Leading Change through Sales Methodology Training
Creating change in a sales organization requires a sales leader to utilize sales methodology training.
Change is hard because most people take the path of least resistance and gravitate toward old habits.
Leading a sales team starts with putting your sales playbook in place.
If your new sales methodology makes their job easier, the sales team will use it.
If it makes their job harder, they will not.
Warning: In the short term, using the new stuff will be harder. No matter what you do.
Leading Change
The sales leader must create an environment in which it is:
- easy to do the right things.
- hard to do the wrong things.
A sales leader, who is deploying a new sales methodology, must work on both sides of that equation.
Sales Methodology Training: Make it Hard to do the Wrong Thing
Begin with the most forgotten half of this method: make it hard to revert to habit.
The introduction of new skills is a point of confrontation and stress. Under duress, old learning, no matter how flawed, prevails over new learning.
Make it hard to revert to old habit.
- Record sales calls and critique them to a clear standard. Use the coach’s checklists for The Perfect Discovery Call and The Perfect Outbound Call in the Coach’s Toolbox as a guide.
- Harness the power of peer pressure. You don’t always have to be the bad guy! Hold weekly team reviews of recorded calls, just like coaches use game film in the NBA, NFL and NHL. The embarrassment of not keeping pace with peers makes it hard to revert to old habits.
- Require customer-validated Mutual Actions Plans for every opportunity.
Sales Methodology Training: Make it Easier to do the Right (New) Thing
- You must provide sales methodology training that explains the WHY behind the WHAT, so your team understands and buys in to the process. This is accomplished in the public Software Sales Bootcamp or a custom, private sales bootcamp.
- Employ Kaizen; small changes over an extended period. Kaizen’s small changes help us accomplish a larger goal that might, trigger a negative emotional response if attempted as a single action.

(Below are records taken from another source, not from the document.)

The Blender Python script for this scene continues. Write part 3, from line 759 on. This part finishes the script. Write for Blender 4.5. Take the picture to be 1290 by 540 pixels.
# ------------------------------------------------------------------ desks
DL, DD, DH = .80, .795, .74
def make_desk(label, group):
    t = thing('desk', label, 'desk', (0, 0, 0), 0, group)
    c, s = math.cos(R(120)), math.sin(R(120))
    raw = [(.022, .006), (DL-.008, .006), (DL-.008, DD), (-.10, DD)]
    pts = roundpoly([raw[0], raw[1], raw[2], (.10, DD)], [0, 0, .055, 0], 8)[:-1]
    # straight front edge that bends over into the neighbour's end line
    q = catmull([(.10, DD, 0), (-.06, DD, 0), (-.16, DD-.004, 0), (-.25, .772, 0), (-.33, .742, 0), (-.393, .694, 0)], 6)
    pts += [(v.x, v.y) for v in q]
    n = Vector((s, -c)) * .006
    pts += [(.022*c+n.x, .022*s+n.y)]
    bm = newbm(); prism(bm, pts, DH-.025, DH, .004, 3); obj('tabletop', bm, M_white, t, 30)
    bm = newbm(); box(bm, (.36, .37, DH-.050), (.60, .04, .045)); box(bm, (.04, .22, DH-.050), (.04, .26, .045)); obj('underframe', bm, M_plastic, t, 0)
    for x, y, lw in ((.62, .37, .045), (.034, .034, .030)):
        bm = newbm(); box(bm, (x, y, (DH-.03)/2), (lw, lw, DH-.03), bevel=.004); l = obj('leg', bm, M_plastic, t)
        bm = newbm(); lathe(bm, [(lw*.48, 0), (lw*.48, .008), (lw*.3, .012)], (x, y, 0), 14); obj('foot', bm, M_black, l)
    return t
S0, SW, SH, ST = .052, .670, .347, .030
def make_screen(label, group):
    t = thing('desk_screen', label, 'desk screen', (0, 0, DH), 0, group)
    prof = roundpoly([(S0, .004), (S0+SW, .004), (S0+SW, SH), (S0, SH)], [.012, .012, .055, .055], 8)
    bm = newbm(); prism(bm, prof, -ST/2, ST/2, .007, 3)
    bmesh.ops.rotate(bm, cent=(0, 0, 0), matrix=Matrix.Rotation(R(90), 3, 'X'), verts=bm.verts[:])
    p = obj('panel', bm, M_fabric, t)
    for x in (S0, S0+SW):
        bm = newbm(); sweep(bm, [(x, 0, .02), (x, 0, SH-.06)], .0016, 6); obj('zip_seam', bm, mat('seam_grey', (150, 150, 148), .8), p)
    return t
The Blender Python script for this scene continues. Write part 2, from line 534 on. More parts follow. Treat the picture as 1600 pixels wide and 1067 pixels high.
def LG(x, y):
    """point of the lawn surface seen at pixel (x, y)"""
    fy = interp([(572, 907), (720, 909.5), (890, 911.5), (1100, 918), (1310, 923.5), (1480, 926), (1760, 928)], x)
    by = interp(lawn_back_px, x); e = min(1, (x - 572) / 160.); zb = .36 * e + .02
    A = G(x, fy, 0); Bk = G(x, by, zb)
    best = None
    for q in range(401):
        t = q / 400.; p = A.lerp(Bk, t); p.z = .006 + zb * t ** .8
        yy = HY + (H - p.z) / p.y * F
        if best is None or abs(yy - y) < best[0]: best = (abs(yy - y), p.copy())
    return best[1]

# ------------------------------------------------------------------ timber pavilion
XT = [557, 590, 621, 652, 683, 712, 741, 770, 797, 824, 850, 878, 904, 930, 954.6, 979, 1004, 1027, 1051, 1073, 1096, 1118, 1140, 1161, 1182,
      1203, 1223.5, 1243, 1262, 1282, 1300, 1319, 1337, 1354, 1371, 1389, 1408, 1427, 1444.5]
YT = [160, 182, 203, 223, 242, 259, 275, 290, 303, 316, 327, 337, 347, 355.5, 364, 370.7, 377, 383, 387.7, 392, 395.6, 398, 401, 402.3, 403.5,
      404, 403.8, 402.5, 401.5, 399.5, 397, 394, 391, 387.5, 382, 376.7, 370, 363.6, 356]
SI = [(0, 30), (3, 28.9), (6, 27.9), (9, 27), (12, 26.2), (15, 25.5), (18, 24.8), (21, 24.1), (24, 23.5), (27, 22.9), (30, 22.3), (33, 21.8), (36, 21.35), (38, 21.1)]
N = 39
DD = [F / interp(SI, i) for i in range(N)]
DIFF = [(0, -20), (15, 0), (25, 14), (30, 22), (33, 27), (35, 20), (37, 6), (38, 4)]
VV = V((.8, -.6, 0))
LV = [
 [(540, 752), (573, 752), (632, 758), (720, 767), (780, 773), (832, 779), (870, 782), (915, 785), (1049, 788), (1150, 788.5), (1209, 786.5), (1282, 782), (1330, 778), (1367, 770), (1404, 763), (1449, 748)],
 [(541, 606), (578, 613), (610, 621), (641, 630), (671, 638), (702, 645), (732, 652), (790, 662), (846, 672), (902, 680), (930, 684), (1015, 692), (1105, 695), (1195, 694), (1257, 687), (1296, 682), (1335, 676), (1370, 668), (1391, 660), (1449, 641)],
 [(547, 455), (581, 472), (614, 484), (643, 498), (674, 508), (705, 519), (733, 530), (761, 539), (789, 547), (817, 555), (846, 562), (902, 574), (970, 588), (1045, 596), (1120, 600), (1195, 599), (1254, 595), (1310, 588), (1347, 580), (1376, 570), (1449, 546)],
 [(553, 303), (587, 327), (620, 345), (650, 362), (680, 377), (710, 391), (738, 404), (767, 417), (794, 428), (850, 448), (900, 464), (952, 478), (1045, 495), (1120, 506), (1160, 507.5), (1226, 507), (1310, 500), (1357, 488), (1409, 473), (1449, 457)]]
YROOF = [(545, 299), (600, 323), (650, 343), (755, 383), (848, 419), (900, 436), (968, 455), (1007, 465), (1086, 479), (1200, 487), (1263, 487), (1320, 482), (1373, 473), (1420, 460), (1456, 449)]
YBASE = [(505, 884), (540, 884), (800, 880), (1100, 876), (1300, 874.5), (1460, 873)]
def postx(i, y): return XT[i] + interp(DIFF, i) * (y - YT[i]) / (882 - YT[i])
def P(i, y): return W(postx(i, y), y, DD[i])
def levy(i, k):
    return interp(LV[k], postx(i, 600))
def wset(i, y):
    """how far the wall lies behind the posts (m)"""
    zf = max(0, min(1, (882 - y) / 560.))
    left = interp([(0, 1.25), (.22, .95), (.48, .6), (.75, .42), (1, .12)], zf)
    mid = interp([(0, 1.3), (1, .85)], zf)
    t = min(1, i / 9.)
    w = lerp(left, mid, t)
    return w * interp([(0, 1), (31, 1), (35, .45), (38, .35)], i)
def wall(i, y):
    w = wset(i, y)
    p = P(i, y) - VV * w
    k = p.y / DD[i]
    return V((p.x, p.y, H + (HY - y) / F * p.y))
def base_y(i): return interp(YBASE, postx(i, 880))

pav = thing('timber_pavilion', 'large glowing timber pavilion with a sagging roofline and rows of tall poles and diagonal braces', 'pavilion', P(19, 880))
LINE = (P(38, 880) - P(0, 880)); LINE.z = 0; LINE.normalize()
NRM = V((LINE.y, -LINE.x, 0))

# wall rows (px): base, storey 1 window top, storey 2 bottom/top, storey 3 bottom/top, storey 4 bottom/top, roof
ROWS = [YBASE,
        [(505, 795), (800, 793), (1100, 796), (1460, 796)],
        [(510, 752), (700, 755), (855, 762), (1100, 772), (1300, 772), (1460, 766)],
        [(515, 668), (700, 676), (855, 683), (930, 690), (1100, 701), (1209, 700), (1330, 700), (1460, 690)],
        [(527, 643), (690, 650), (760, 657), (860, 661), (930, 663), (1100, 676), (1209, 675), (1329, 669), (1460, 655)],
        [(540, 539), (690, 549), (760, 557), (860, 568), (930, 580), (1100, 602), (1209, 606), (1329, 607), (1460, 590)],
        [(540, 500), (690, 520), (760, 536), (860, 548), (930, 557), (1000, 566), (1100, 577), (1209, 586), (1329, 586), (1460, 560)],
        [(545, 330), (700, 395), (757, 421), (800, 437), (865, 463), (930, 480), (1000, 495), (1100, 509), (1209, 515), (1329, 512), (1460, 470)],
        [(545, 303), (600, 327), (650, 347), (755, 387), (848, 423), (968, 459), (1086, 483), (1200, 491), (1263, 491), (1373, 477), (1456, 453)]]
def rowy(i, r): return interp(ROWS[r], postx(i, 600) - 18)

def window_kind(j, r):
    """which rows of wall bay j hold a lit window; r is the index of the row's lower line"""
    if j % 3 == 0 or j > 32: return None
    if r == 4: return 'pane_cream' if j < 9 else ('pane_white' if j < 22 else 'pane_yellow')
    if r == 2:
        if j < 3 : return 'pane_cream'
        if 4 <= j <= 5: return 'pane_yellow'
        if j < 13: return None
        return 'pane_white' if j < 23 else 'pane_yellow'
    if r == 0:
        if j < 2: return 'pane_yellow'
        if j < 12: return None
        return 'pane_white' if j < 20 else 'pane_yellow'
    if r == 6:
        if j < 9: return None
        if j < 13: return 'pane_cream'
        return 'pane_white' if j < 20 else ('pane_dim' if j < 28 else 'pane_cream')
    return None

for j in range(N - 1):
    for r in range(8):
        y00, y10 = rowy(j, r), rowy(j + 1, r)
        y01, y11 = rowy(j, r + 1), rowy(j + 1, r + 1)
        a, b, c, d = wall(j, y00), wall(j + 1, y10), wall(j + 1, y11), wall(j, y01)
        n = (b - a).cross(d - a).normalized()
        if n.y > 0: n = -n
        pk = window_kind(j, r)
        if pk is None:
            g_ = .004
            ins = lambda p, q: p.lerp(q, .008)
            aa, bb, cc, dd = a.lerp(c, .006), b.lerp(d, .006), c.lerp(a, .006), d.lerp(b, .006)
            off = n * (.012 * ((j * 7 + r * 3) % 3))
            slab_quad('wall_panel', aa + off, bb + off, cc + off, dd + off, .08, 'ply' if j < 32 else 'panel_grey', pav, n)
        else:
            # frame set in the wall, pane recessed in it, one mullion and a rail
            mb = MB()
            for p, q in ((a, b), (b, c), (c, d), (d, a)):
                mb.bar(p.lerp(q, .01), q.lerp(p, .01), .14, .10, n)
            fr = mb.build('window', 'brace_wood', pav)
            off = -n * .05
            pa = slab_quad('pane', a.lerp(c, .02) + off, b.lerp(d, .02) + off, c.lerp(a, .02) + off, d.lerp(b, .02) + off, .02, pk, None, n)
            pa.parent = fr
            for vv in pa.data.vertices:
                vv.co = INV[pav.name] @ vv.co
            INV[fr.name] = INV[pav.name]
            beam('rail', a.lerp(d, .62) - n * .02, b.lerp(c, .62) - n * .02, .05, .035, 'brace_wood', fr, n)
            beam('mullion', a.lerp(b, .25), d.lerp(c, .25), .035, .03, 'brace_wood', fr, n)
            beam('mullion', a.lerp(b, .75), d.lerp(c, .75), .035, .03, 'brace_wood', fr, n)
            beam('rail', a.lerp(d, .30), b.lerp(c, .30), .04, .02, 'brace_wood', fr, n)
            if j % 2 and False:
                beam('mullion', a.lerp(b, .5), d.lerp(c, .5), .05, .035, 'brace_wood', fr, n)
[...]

This principle underlies the Sales Mastery approach I have developed and recommend.
- Weekly game film reviews that showcase peers successfully applying the new principles can change the whole team’s view of what is possible. As they update their beliefs, their actions will update automatically. Actions are, after all, a manifestation of one’s current beliefs.
- Ongoing sales methodology training. Provide access to podcasts, tips, etc. that are part of an end-to-end consistent methodology and not disassociated insights.
- DON’T provide contradictory guidance from any source (“A man with a watch knows what time it is. A man with two watches is never quite sure.”)
Stanford’s Lee Ross suggests that the leaders make a “fundamental attribution error.”
They blame their people.
In fact, it is the leader who must create an environment in which it is easy to do the right things and hard to do the wrong things.
If you want to look into the research in this area, you might benefit from reading Switch: How to Change Things When Change Is Hard by Chip and Dan Heath.